This audio was created using Microsoft Azure Speech Services
Whilst visiting Schneider Electric’s European Technology Center recently, I met with Soeren Jensen, Vice President of Enterprise Software. There’s been a great deal of activity going on in the prefabricated data center space and I wanted to know if and how this is impacting on software and tools development.
https://www.youtube.com/watch?v=UEhSR7u9sJg
Soeren told me that he felt that this has created a great way for his team to re-think the way management systems are written for prefabricated modules, whether they include IT in a full stack or are simply a power or cooling module. Soeren said that they’re looking for new ways to simplify the management systems and that for a long time, these have been built around separate power, cooling and IT management systems. Now, a new era is coming, a new way of thinking about how we build, design and enable our customers to interact with these modules.
Prefabrication brings a way of simplifying infrastructure and this applies to the approach to software as well as it enables a way of masking away complexity. This means abstracting away the details and elevating up the system level of understanding where vendors like Schneider Electric make choices on your behalf as to how to interact with these modules in terms of data presented back via management tools. All of the detail is still there if you wish to get it but instead of starting with a blank screen and having to consider all of the potential data points to measure and how to present them we give you an opening suggestion that we hope will make things quicker, easier and ultimately less expensive to get up and running. With software we can quickly describe the unique configuration of a module that still allows further access to any detailed aspect of the data being gathered.
I was then interested to know how this in turn will impact and affect DCIM deployments and usage. Soeren explained that the first question customers might well ask is “Do you even need DCIM?” Prefabricated systems are being built to be stand-alone easy to use modules, so perhaps you won’t even need DCIM if you’re simply choosing specific modules to deploy as you could simply decide to use their built-in management software.
However if you do have DCIM and these new prefabricated modules are part of a bigger infrastructure then Soeren believes this should be a plug and play aspect of your module.
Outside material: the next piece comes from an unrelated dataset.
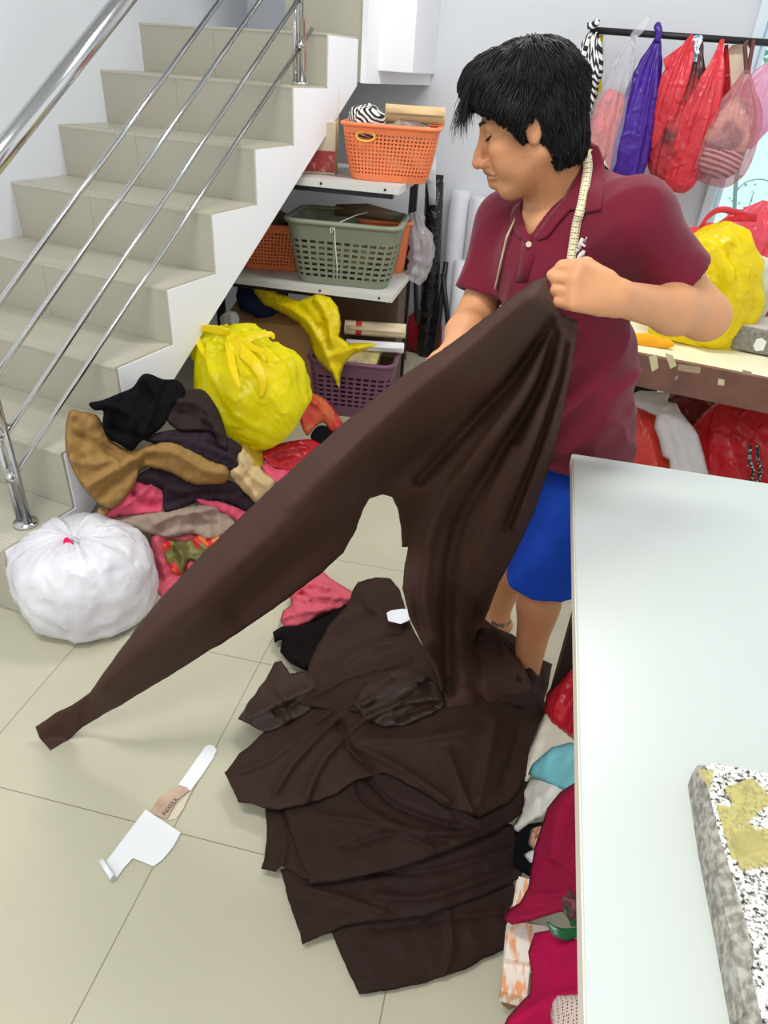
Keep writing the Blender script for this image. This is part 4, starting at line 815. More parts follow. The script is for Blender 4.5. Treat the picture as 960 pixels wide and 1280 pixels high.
_N, _L = PRINT.node_tree.nodes, PRINT.node_tree.links; _c = _N.new('ShaderNodeTexCoord'); _v = _N.new('ShaderNodeTexNoise'); _v.inputs['Scale'].default_value = 9; _v.inputs['Detail'].default_value = 1; _r = _N.new('ShaderNodeValToRGB'); _r.color_ramp.interpolation = 'CONSTANT'
_e = _r.color_ramp.elements; _e[0].color = lin((94, 92, 40)); _e[0].position = 0; _e[1].color = lin((120, 116, 50)); _e[1].position = .42
for p_, c_ in ((.5, (214, 48, 50)), (.57, (226, 128, 60)), (.63, (226, 214, 140)), (.7, (90, 110, 60))): _q = _e.new(p_); _q.color = lin(c_)
_L.new(_c.outputs['Object'], _v.inputs[0]); _L.new(_v.outputs[0], _r.inputs[0]); _L.new(_r.outputs[0], _N['Principled BSDF'].inputs[0]); _N['Principled BSDF'].inputs['Roughness'].default_value = .5
garment('printed_cloth', 'flower printed green and red cloth on the pink cloth of the heap', [(203, 680), (214, 674), (232, 676), (250, 668), (282, 668), (300, 680), (282, 702), (258, 712), (238, 700), (228, 718), (216, 716), (206, 700)], PRINT, [([(215, 680), (228, 695), (226, 712)], 4, .015), ([(245, 675), (262, 690), (262, 705)], 5, .02)], .025, seed=2, rid=.006)
garment('greige_cloth', 'greige cloth bundled in the heap just above the printed cloth', [(138, 655), (165, 645), (205, 638), (240, 632), (266, 630), (290, 640), (296, 656), (280, 668), (262, 675), (240, 668), (215, 672), (190, 668), (165, 662)], F_GB, [([(195, 655), (215, 645), (245, 640), (268, 636)], 4, .02), ([(200, 664), (235, 655), (270, 655)], 4, -.012), ([(250, 640), (262, 655), (262, 670)], 4, .012)], .03, seed=3)
garment('pink_cloth', 'bright pink cloth peeping out below the tan trousers', [(133, 646), (150, 625), (160, 610), (176, 598), (204, 598), (207, 638), (180, 643), (160, 645)], F_PINK, [([(165, 615), (178, 628), (196, 632)], 5, -.02), ([(150, 635), (170, 622), (190, 605)], 4, .012)], .025, seed=4)
garment('pink_cloth', 'narrow strip of pink cloth below the dark purple garment', [(246, 624), (270, 626), (296, 634), (318, 642), (312, 658), (296, 652), (275, 640), (255, 634)], F_PINK, (), .04, seed=5)
garment('dark_purple_garment', 'dark purple garment in the heap under the tan trouser leg', [(170, 602), (178, 590), (195, 584), (215, 588), (245, 600), (285, 600), (302, 612), (322, 634), (314, 642), (296, 634), (272, 626), (246, 628), (206, 640), (202, 612)], F_DP, [([(180, 595), (200, 600), (215, 612), (250, 616)], 5, .015), ([(208, 630), (240, 618), (290, 616)], 4, -.012)], .04, seed=6)
garment('crumpled_cloth', 'crumpled cream khaki cloth at the right of the heap', [(286, 590), (295, 574), (303, 560), (316, 572), (330, 590), (344, 602), (334, 618), (322, 630), (308, 618), (296, 606)], fabric('cream_khaki', (198, 174, 128)), [([(300, 570), (312, 590), (330, 606)], 4, .015), ([(295, 590), (310, 606), (320, 622)], 4, .015), ([(318, 580), (306, 600)], 4, -.015)], .05, seed=7, rid=.01)
garment('dark_purple_garment', 'dark purple garment lying between the black jacket and the tan trousers', [(176, 548), (200, 540), (232, 536), (266, 540), (296, 552), (305, 566), (300, 584), (284, 590), (262, 580), (236, 566), (205, 558)], F_DP, [([(190, 550), (235, 550), (290, 572)], 5, .02), ([(215, 545), (260, 556), (298, 570)], 4, -.012)], .05, seed=8)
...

That is, your management system should automatically subscribe to the key data from any new module and populate this into your DCIM application without a lot of custom engineering, design or programming input.
This means that customers should be looking for management systems to be absorbed and integrated into DCIM and begin subscribing and delivering data automatically. So just as if you simply plug a new UPS in, there should be no difference from a management structure point of view. The big difference is that with a UPS you just have UPS information but with a gateway you have hundreds of data types and sources that again need to be captured and managed in a simplified manner.